Así, la pregunta fundamental que debemos hacernos es ésta: «¿Qué pensáis del Mesías? ¿De quién es Hijo?» (Mt 22,42). La respuesta sólo puede ser una respuesta de fe: «¡Es el Hijo de Dios!». La encarnación es el concepto central del cristianismo. Ahora bien, aquí termina la competencia de la pura investigación histórica y empieza la teología, la cual requiere y presupone una decisión de fe. Dios se encarnó en Jesucristo para unir de nuevo a la humanidad consigo y estar cerca de ella. En la Iglesia, donde Cristo sigue vivo, Dios se encarna nuevamente en la humanidad, por encima de todos los tiempos y de todos los pueblos, para llevar a todos a la salvación.
El más profundo misterio de la Iglesia está precisamente en su identidad con Cristo. En ella continúa la obra que Jesucristo, hombre-Dios, inició durante su vida terrena, una obra que proseguirá hasta el cumplimiento en su retorno al final de los tiempos. Ella es el espacio donde la encarnación del Logos en este mundo se renueva constantemente. Johann Adam Móhler (f 1838) habla precisamente de la «incesante encarnación de Cristo en la Iglesia». En este sentido, la Iglesia misma es un profundo misterio de fe y de salvación (Carta a los Efesios) y participa de la enorme tensión que existe entre la santidad divina y la debilidad humana. La Iglesia recibe su divinidad, santidad e indestructibilidad de su divino fundador; la mezquindad, la inclinación al pecado y la inestabilidad provienen, por el contrario, de los seres humanos. Esta polaridad, implícita en su misma naturaleza, confiere a la existencia de la Iglesia y a su actividad en la historia algo singularmente inquietante. No sólo en torno a ella, sino incluso en su mismo seno y en el alma de cada uno de sus fieles, se desarrolla, en efecto, una lucha dramática entre lo divino y lo humano, entre lo que es santo y lo que no lo es, entre la salvación y la condenación. Es Iglesia de santos e Iglesia de pecadores. En su historia, como en la vida de cada creyente, esta lucha da origen a constantes altibajos, a continuas oscilaciones entre un estado de elevada espiritualidad y una situación de decadencia, dependiendo de cómo exprese la Iglesia ante Dios, en la encarnación histórica del Logos, junto con María, el «Ecce ancilla Domini - He aquí la esclava del Señor» (Le 1,38).

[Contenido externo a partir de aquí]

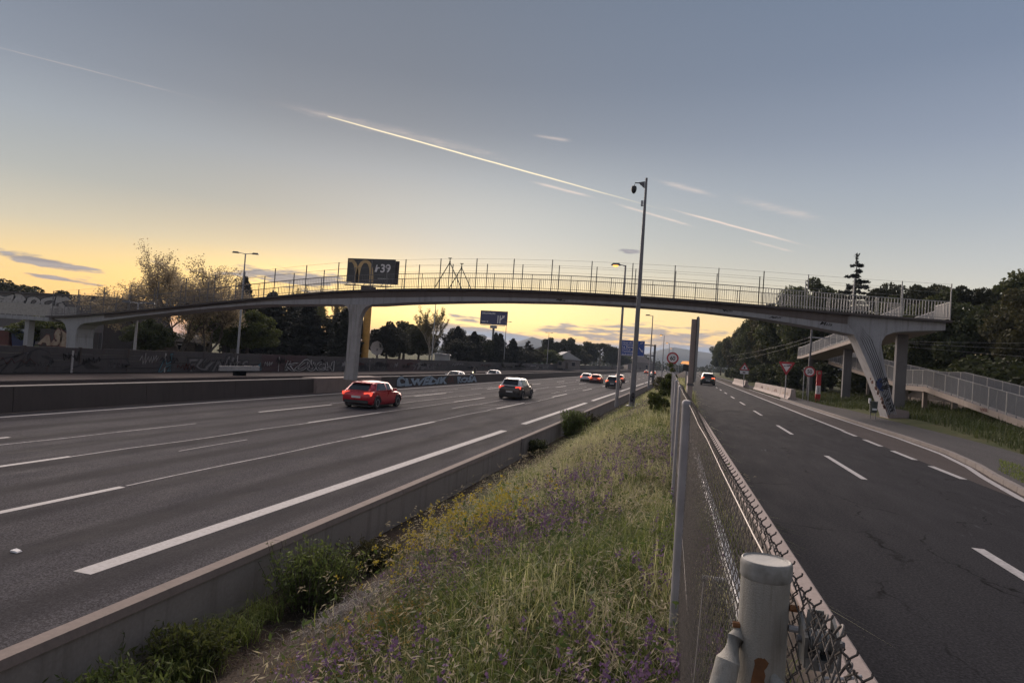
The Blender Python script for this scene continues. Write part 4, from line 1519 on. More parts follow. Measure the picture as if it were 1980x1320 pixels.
ab_ = arch_band(-.95, 1.45, 11.38, 14.65, .62, .42)
o1 = obj('arch', ab_, M['gold'], bb)
ab2 = arch_band(-3.35, 1.45, 11.38, 14.70, .62, .42, x0=-3.78)
obj('arch', ab2, M['gold'], bb)
letters('lettering', text_mesh('Ir', 1.5, .004, .03, .25, .8), M['sign_white'], bb, (.55, -.128, 13.0), FACE_Y, .85, .95)
letters('lettering', text_mesh('39', 1.75, .004, .035, 0, .95), M['sign_white'], bb, (1.45, -.128, 12.95), FACE_Y, 1.0, .95)
obj('lettering', MB().box(1.2, 2.9, -.132, -.122, 12.0, 12.06), M['paper'], bb)
obj('catwalk', MB().box(-3.8, 3.75, -.75, -.15, 10.82, 10.92), M['pole_dark'], bb)
for xx in np.linspace(-3.5, 3.5, 6):
    obj('catwalk_bracket', MB().bar((xx, -.7, 10.9), (xx, -.1, 11.36), .06), M['pole_dark'], bb)
obj('floodlight_bar', MB().box(-3.7, 3.7, -.95, -.85, 11.12, 11.20), M['white_paint'], bb)
obj('box_truss', MB().box(-1.3, .6, -.3, .7, 10.0, 10.8), M['bridge_dark'], bb)
pl = MB()
pl.hexa([(-2.35, -.35, -.6), (-1.35, -.35, -.6), (-1.35, .35, -.6), (-2.35, .35, -.6)], [(-.75, -.35, 10.1), (.15, -.35, 10.1), (.15, .35, 10.1), (-.75, .35, 10.1)])
obj('pole', MB().lathe([(.52, -.6), (.52, 10.0)], (-.05, 0, 0), 'z', 18), M['ochre_pole'], bb, smooth=True)

b2 = thing('billboard', 'distant navy billboard with lane arrow symbol above the dark conifers', 'billboard', (-79.4, 260, 0))
obj('board', MB().box(-5.95, 5.75, -.2, .2, 14.95, 20.55), M['board_navy'], b2)
obj('rim', MB().box(-6.05, 5.85, -.15, .25, 20.55, 20.75).box(-6.05, -5.95, -.15, .25, 14.9, 20.55).box(5.75, 5.85, -.15, .25, 14.9, 20.55), M['board'], b2)
letters('lettering', text_mesh('DECATHLON', .95, .01, .03), M['sign_white'], b2, (-5.3, -.22, 19.3), FACE_Y)
letters('lettering', text_mesh('Salida 18', .80, .01, .02), M['sign_white'], b2, (-5.3, -.22, 15.9), FACE_Y)
sy = MB()
sy.prism([(1.6, 15.6), (2.0, 15.6), (2.0, 18.9), (1.6, 18.9)], -.23, -.21)
sy.prism([(2.5, 15.6), (2.95, 15.6), (2.95, 16.9), (4.1, 18.0), (4.4, 17.7), (4.7, 19.0), (3.4, 18.8), (3.75, 18.4), (2.95, 17.55), (2.95, 18.9), (2.5, 18.9)], -.23, -.21)
obj('arrow_symbol', sy, M['sign_white'], b2)
obj('light_strip', MB().box(-5.4, 5.2, -1.1, -.3, 14.5, 14.72), M['white_paint'], b2)
obj('catwalk', MB().box(-1.2, 1.4, -1.0, .6, 13.4, 14.5), M['pole'], b2)
obj('pole', MB().lathe([(.5, -.6), (.5, 13.5)], (.1, 0, 0), 'z', 14), M['pole_dark'], b2, smooth=True)

# ------------------------------------------------------------------ concrete barriers beside the service road
GNJ = 'whitewashed barriers beside the service road'
nj0 = None
for k in range(5):
    y0 = 60.2 + k * 6.1
    t = thing('jersey_barrier', ['nearest', 'second', 'third', 'fourth', 'fifth'][k] + ' of the stained whitewashed concrete barriers beside the service road', 'barrier', (8.95, y0, .0), 0, GNJ)
    if nj0 is None:
        nj0 = nj_block(.03, 6.0, 1.05).mesh('body')
        nj0.materials.append(M['newjersey'])
    link('body', nj0, None, t)
    letters('graffiti', text_mesh(['ROKS', 'SUS', 'MIR', 'DEK', 'POL'][k], .8, .002, .02, .15, .9), M['gpaint_cream' if k % 2 == 0 else 'gpaint_red'], t, (-.222, 5.2, .30),
            Matrix(((0, 0, -1), (-1, 0, 0), (0, 1, 0))).to_4x4(), 1.9, .62)
for k in range(4):
    t = thing('jersey_barrier', ['nearest', 'second', 'third', 'farthest'][k] + ' whitewashed barrier of the far group past the warning sign', 'barrier', (8.6, 101 + k * 6.1, .0), 0, GNJ)
    link('body', nj0, None, t)

# ------------------------------------------------------------------ litter bin, utility pole
bn = thing('litter_bin', 'dark green litter bin on two legs beside the bridge leg', 'bin', (9.75, 38.6, .10))
obj('bin_body', MB().lathe([(.14, .35), (.18, .37), (.20, .92), (.21, .93), (.21, .97)], (0, 0, 0), 'z', 16), simple('bin_green', (.045, .055, .045), .6, .2, 6), bn, smooth=True)
obj('leg', MB().box(-.14, -.11, -.02, .02, 0, .5), M['pole_dark'], bn)
obj('leg', MB().box(.11, .14, -.02, .02, 0, .5), M['pole_dark'], bn)
obj('bracket', MB().box(-.24, -.14, -.06, .06, .85, 1.12), M['paper'], bn)
obj('label', MB().box(-.10, .12, -.215, -.208, .50, .60), M['paper'], bn)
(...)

Redimir y santificar la humanidad: éste es el programa vinculante que Cristo ha encomendado a la Iglesia. Así, la condición de la Iglesia en la historia debe ser conmensurada, en cada ocasión, según el modo y la solicitud con que ha cumplido en su existencia terrena este mandato divino. A menudo, los medios y los métodos de actuación han cambiado y han tenido que adaptarse a las exigencias concretas del elemento humano; pero el mandato y el fin siguen siendo los mismos. El llamamiento, realizado repetidamente a lo largo de dos milenios de historia, a una reforma y a un retorno a la Iglesia primitiva, no puede significar ni la pura repetición, ni la renovación anacrónica de las formas de vida de la Iglesia apostólica, sino únicamente una nueva toma de conciencia más atenta al mandato originario: la prosecución de la obra salvadora de Cristo en su palabra y en su sacramento, la compenetración del mundo para restituirlo a Cristo.